Shankman’s survey only covered one-twentieth of the sky, however. Other astronomers, such as those affiliated with the Dark Energy Survey, question their findings, just like Shankman questions Brown and Batygin’s. “The more objects you can find that bear on the story, the easier it is to talk about them as a population rather than a small handful of curiosities” says David Gerdes, a University of Michigan astrophysicist. One way or another, he believes, the answer will be clear within the next year or two.

A theory’s more powerful if it doesn’t just explain what’s already known, but also makes successful predictions about things that haven’t been seen yet. If scientists find more objects throughout the Kuiper Belt and these objects are hardly clustered at all, it will deal a blow against Planet Nine. If the objects are similarly clustered as Brown and Batygin expect, it will strengthen their case.

And yet, another possibility remains, which is that the only solutions people find are the ones they have access to, like the proverbial story of the person who lost their keys at night and only looks for them under the streetlight. “Scientists are often good at doing contrastive assessments, like a Sherlock Holmes–style argument: Here’s my suspects, and here’s the one most likely to have done it,” says Christopher Smeenk, a philosopher of science at the University of Western Ontario. “But do you have the right list of suspects?”

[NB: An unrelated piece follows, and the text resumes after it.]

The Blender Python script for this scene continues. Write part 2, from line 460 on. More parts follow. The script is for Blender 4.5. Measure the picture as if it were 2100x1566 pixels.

There have been many planetary misses in history, Smeenk points out, such as 17th-century claims of a moon orbiting Venus, which better data demonstrated not to exist. Two centuries later, astronomers attributed Mercury’s slightly peculiar orbit to the gravitational forces from an unseen inner planet, dubbed Vulcan. But when Albert Einstein’s theory of general relativity came along, it explained the orbit, debunking Vulcan claims.

In the case of Planet Nine, Ann-Marie Madigan, an astrophysicist at the University of Colorado Boulder, believes everyone has missed a key suspect. The gravitational forces in the outer solar system could be more complicated, and the unlikely alignment of those icy bodies could all be a temporary coincidence.

She argues that there are millions, if not billions, of planetoids—more than previously thought—orbiting in that distant, dusty disk of material around our solar system. Most astronomers have assumed that the forces of these tiny objects are so small that they can be ignored in models, and it’s difficult to model their behavior. But Madigan includes them all in her models, and has found that, as they orbit over and over again, the nebulous pull of their gravity gently and gradually clumps some objects together over time. This “self-gravity” mechanism, as she calls it, could explain the other lines of evidence brought forth by Batygin as well.

“People think gravity’s dominated by Jupiter, Neptune, Uranus, and Saturn, and they’re not really thinking of the collective effects of all the smaller bodies,” Madigan says. “The main criticism I get from Planet Nine advocates is that there’s no evidence for such a mass of small bodies. But I don’t pay too much attention to that, because they haven’t seen Planet Nine yet either.”

Incidentally, both Batygin and Madigan invoke the principle of Occam’s razor, the notion that the simplest explanation is likely the correct one. But they come to completely different conclusions, highlighting that this seemingly straightforward principle is actually rather complicated, with no clear answer yet in sight.